定延利之 (2007) 「話し手は言語で感情・評価・態度を表して目的を達するか?―日常の音声コミュニケーションから見えてくること―」『自然言語処理』14-3, 3-15, 言語処理学会
要旨
「話し手は、迅速で正確な情報伝達や、円滑な人間関係の構築といった目的を果たすために、言語を使って自分の感情・評価・態度を表す」という考えは、言語の研究においてしばしば自明視され、議論の前提とされる。本稿は、話し手の言語行動に関するこの一見常識的な考え(「表す」構図)が、日常の音声コミュニケーションににおける話し手の実態をうまくとらえられない場合があることを示し、それに代わる新しい構図(「する」構図)を提案するものである。
現代日本語の日常会話の音声記録と、現代日本語の母語話者の内観を用いた観察の結果、「表す」構図が以下3点の問題点をはらむことを明らかにする。:(i)目的論的性格を持ち、目的を伴わない発話を収容できない;(ii)外部からの観察に基づいており、当事者(話し手)の気持ちに肉薄し得ない;(iii)モノ的な言語観に立ち、言語を行動と見ることができない。

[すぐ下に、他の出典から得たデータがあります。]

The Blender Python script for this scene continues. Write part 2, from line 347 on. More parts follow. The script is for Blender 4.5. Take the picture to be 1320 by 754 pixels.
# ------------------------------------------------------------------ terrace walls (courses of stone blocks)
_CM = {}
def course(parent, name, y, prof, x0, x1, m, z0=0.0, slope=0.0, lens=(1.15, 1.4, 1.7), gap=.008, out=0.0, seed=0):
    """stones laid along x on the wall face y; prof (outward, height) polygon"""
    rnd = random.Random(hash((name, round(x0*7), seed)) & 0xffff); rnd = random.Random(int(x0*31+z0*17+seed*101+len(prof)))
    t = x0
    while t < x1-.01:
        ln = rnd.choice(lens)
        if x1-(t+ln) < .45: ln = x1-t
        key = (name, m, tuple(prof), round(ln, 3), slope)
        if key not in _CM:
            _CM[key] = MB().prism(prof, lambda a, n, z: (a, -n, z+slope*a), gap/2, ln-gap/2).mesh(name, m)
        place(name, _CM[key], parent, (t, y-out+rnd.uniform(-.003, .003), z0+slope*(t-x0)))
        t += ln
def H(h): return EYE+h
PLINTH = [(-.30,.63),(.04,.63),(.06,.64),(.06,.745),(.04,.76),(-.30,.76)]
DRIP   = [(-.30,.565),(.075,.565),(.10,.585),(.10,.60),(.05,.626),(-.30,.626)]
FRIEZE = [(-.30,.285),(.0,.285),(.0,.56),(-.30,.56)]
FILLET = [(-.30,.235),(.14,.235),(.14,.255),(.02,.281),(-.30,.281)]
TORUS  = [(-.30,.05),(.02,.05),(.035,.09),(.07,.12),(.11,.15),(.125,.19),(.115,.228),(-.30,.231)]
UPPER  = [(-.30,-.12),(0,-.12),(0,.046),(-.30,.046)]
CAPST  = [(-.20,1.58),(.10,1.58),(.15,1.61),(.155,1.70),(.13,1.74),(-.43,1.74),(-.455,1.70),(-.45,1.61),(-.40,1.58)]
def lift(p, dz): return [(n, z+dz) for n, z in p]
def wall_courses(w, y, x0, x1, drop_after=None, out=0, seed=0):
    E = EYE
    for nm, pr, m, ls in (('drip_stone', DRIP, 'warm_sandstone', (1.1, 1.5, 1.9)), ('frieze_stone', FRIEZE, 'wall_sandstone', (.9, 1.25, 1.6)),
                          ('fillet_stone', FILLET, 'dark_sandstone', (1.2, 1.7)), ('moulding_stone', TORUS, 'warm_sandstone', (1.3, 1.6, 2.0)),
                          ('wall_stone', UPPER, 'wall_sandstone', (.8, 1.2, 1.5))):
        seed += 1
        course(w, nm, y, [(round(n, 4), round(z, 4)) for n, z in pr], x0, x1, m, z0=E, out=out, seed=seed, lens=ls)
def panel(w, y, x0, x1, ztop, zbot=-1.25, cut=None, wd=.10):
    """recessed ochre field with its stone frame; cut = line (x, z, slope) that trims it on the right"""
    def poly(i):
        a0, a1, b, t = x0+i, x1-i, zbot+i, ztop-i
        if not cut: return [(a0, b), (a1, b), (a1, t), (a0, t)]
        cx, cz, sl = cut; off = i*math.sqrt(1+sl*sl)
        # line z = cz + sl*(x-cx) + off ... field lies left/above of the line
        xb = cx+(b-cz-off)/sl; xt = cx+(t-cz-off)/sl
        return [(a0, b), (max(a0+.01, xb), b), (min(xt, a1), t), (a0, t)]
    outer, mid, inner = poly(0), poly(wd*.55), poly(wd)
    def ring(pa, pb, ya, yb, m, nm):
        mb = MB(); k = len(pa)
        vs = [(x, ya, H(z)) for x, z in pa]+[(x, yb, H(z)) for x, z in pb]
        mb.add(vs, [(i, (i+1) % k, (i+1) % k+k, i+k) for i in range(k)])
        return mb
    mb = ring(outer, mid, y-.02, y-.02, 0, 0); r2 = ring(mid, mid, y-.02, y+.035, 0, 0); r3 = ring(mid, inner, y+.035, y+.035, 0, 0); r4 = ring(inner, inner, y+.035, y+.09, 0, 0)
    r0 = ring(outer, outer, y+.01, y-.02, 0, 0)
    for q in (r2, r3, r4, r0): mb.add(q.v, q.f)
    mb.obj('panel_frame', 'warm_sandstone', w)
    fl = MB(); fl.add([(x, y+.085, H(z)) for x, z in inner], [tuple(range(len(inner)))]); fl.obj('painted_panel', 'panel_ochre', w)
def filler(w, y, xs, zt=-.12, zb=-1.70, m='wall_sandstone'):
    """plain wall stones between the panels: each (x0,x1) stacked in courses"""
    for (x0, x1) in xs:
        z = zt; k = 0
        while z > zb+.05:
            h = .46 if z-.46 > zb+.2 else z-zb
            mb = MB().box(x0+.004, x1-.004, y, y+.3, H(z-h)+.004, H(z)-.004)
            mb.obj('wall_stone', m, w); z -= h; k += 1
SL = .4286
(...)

中心的に扱われるのは、あからさまに儀礼的なフィラー、つっかえ方、りきみである。「話し手は自分の気持ちに応じて、フィラー・つっかえ方・声質を使い分けている」という「表す」考えが一見正しく思えるが、実はどのような限界を持つのかを、実際のコミュニケーションから具体的に示す。
キーワード:日常会話、目的論、非流ちょう性、フィラー、つっかえ、声質、りきみ、発話キャラクタ
さらに、興味深く感じられた部分を抜き書きします。
筆者の理解によれば、談話語用論は、個人の個別的行動こそ言語共同体における言語慣習(文法)の源だと考えている。数限りない個別の日常的談話の中で、繰り返し生じる単語列のパターンが、やがて文型になり、文法として立ち上がる(つまり「文法化」する)。個別的な談話で話し手が何事かを1回しゃべるたびに、発せられた五列が文法へと近づいていく、という形で、談話語用論は文法を談話からとらえ直そうとしている。「文法というものはない。あるのは文法化だけだ」というホッパーの発言は (Hopper 1987) 、このことをよく表している。
但し、個々の談話から、どのように言語慣習が立ち上がるかについて、これまで提出されているアイディアは「頻度」1つしかない。つまり、個別的な談話において何度も繰り返し生じる言い方が共同体の言語慣習となり、あまり生じない言い方は言語慣習とならないという考えである。この考えは不自然なものではないと思うが、考えるべきことは頻度以外にもあるのではないか。
たとえば、終助詞「わ」の女性専用の用法は、実際の会話ではほとんど観察されなくなってきている(尾崎 1999 を参照)。だが、女性専用の「わ」がドラマや映画、小説の言語に現れることは今でも珍しくない。女性専用の「わ」でかもしだされるキャラクタが(たとえば、あまりに女性らしさを強調しているなどの理由で)魅力あるものに映らなければ、「わ」に頻繁にさらされても使わないという女性話者の「選り好み」がここには見て取れる。個人の個別的行動と言語共同体レベルの言語慣習をつなぐには、出現頻度だけでなく、たとえば「かっこよく/強そうに/かわいく/セクシーに/知的に/まじめに ふるまいたい」、逆に「かっこわるく/弱々しく/醜く/野暮ったく/馬鹿者として/不誠実に ふるまいたくない」といった、日々のコミュニケーションを生きる個々人の欲(思い、思惑、打算など)と発話キャラクタ(定延 2006)に着目する必要があるのではないだろうか。(p. 13)
最後の問題提起はおもしろいのですが、しかし「~ふるまいたい/ふるまいたくない」という思い、思惑、打算に従って表現を選好するというのは、目的論的(「表す」構図)ではないのかどうか、筆者のお考えをさらに詳しく知りたいところです。
私の好む考え方では、定延氏が言う「欲」(思い、思惑、打算)は、言語の中核コミュニケーションの外側にある、メタ・コミュニケーション(フィクションにおける、「巨視的コミュニケーション」に該当する)ではないかと思います。そのように見ることが、定延氏のお考えの「表す」構図に含まれるのかどうか。ひょっとしたら、「表す」構図に含まれるのが中核コミュニケーションの部分だけであるとすると、私の考えと定延氏のお考えは、そう遠くないようにも思われます。